Stamp duty break for first-time buyers 'helps 69,000'

Stamp duty break for first-time buyers 'helps 69,000' (iStock)

The stamp duty exemption announced for first-time buyers in the November Budget has already benefited 69,000 people, according to new official figures. 

Chancellor Philip Hammond's announcement meant that any home worth up to £300,000 could be purchased stamp duty-free by first-time buyers, while the first £300,000 would be free on any home above that price, up to a maximum of £500,000. The government estimated at the time that 80 per cent of first-time buyers would end up paying no stamp duty at all. 

Official figures that have just been released show that up to the end of March, 69,000 first-time buyers have made the most of this exemption. It is now estimated that over the next five years a million more buyers will have benefitted from this scheme. 

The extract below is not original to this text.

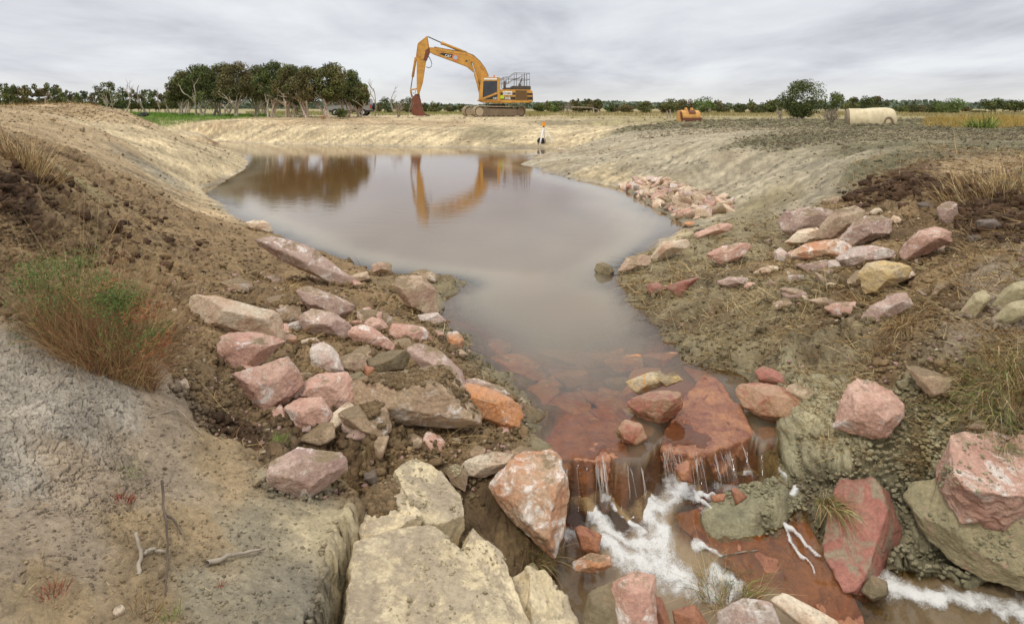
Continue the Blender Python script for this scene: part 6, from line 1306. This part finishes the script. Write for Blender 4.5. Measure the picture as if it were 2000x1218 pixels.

The measure is just one of several the government has introduced in a bid to help first-time buyers get out of renting and into home ownership. Others include Help to Buy and Lifetime Isas, the later aimed at helping raise funds for deposits.
Official figures have shown 387,000 people have benefited from Help to Buy and 1.1.million Lifetime ISAs have been opened. 

Financial secretary to the Treasury Mel Stride said: "I’m proud that the cut to stamp duty for first-time buyers is helping to realise the dream of home ownership for a new generation, alongside building more homes in the right areas, and generous schemes such as the Lifetime ISA and Help to Buy."

Commenting on the data, Aldermore Bank's commercial director Charles McDowell said the news was "encouraging" and backed up the bank's own research that predicted 30 per cent of first-time buyers would speed up their initiate purchases if stamp duty was axed. 

However, he cautioned, the lack of affordable housing remains a key issue to be resolved, concluding that the projection of a million beneficiaries over five years "won’t become a reality for those taking their first step on the property ladder if they are priced out of the market".